Recruitment

A Social Networking Solution for Retail Recruitings Challenges

By Mike Dwyer

Nov. 18, 2009

We’re all aware of the challenges facing the retail and restaurant industries during this recession. In fact, Aon Consulting’s 2009 Holiday Retail Survey reports that most companies’ hiring volumes will be the same or lower this year compared with 2008.


Few have escaped the effects of the recession, and certainly very few retailers can say the recession has not upset their business in some material way. Consumers are closing their checkbooks and are shredding their credit cards.


Is there anything positive? Is there relief on the horizon? The short answer is that we are seeing a glimmer of hope: 19 percent of retailers plan to hire more than last year.


A perfect example is the news that Toys R Us is slated to hire 35,000 employees for the holiday season. This report and other major retailers’ hiring moves are an indication that markets may be looking up and consumers may indeed be spending money again.


The holiday staffing survey reinforces the ongoing challenges that face retail organizations when researching candidates they want to hire, whether it’s for two holiday months or two years. I’ve worked in retail staffing and understand the challenges of hiring great customer-focused individuals who understand retail or restaurants and are quick on their feet. Here are some insights that retail managers face, according to respondents to the Aon survey:


• Store managers said their best source for quality holiday-season candidates are the tried-and-true methods of employee referrals and walk-ins, followed by job boards and the company Web site.


• Store managers indicated their biggest seasonal challenges are finding quality candidates and time wasted on unqualified candidates.


I’ve felt their pain. And now I know there is a way to tip the hiring equation in their favor.

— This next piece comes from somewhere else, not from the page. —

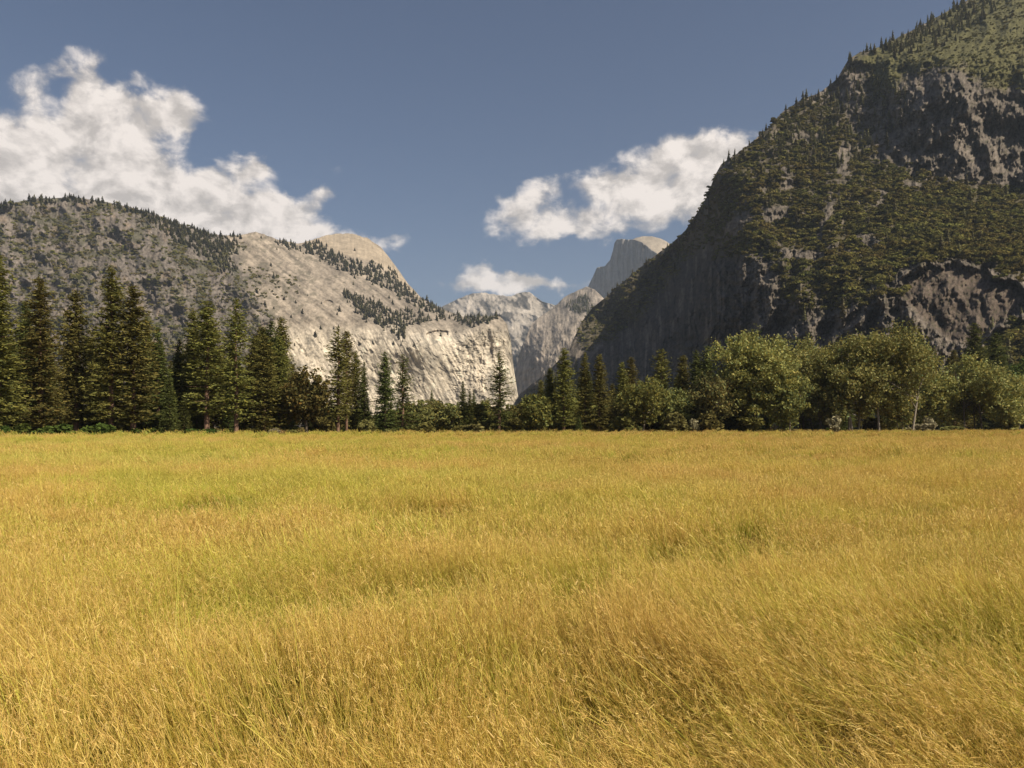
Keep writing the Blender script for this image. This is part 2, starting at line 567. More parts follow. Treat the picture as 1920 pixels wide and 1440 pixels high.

I believe it lies in an integrated approach that uses social media channels to engage the business’s target audience. Once the audience is engaged, you can create a strong community of candidates, employees and customers for future needs while marketing your regional stores in the process.


I am an avid user of social media channels and have daily challenges weeding through all the noise, spam and misinformation that can dilute my focus on finding quality candidates and talent.


Despite those distractions, I most often find myself having many positive networking experiences via social media channels.


They frequently result in the discovery of quality candidates (as well as new business leads, media placements and, most important, new like-minded friends and professional contacts).


I see the unlimited hiring and discovery potential that can be had by tapping into current employees’ online communities via the holy trinity of social media: Twitter, Facebook and LinkedIn.


Let’s contrast the current state of affairs with what was going on several years ago when I was a corporate recruiter for an upscale quick-serve restaurant chain.


I was in charge of hiring retail staff in new markets with an aggressive growth strategy and I was constantly reaching out to regional store managers and employees for referrals. The idea that “employees of a feather flock together” was our hiring mantra.


At this company, we would host weekly job fairs in the existing or newly built stores, and we’d advertise these fairs on Monster and in leaflets posted in every restaurant shop window, community bulletin board and college campus we could find within a five-mile radius of a store. This was 2004, the year after Facebook started.


The strategy foundered, though, because our employees didn’t have the resources to go to school, work two jobs and refer great candidates to us for the restaurant’s burgeoning demand. In fact, the weekly job fairs were something of a crapshoot: There was either heavy candidate traffic that was impossible to manage or there were no candidates whatsoever.


Back then, I could see that job fairs and other traditional ways of advertising open positions were falling short. What I couldn’t envision then, I can more easily see now thanks to social media. Just imagine:


• Qualified candidates served up to store managers every day.


• Empowering your regional and store managers to hire great people without a great deal of effort.


• Hosting a daily employee-referral driven job fair through a trusted Twitter or Facebook community.


• Providing a predetermined, targeted in-market recruiting event that can be scheduled without taking valuable time from your store managers (they have a store to run) or you (you have a recruiting strategy to execute).


• Finding virtual places to host job fairs driven by employee referrals each day—even on weekends or after hours.


• Solidifying and implementing a recruiting strategy that, in addition to attracting the right candidates, also helps drive a groundswell of new customers to your door.


Social media is an easy way to tap into existing groups of employees outside of their direct friends and family. It’s a way to organize a Meetup or a Tweetup to pull together a consistent in-market recruiting event that keeps great candidates available for future anticipated upticks and seasonal influxes. It’s a way to help motivate current employees and valuable store alumni to stay connected for future needs.


I wish I’d had this resource seven years ago when I was going storefront to storefront down Beltline Road in Dallas in 100-degree August heat. If you would have told me I could find and develop relationships with the best retail candidates from my BlackBerry, I would have thought you were crazy.


But now I think we’d be crazy if we didn’t grab these tools and run with them.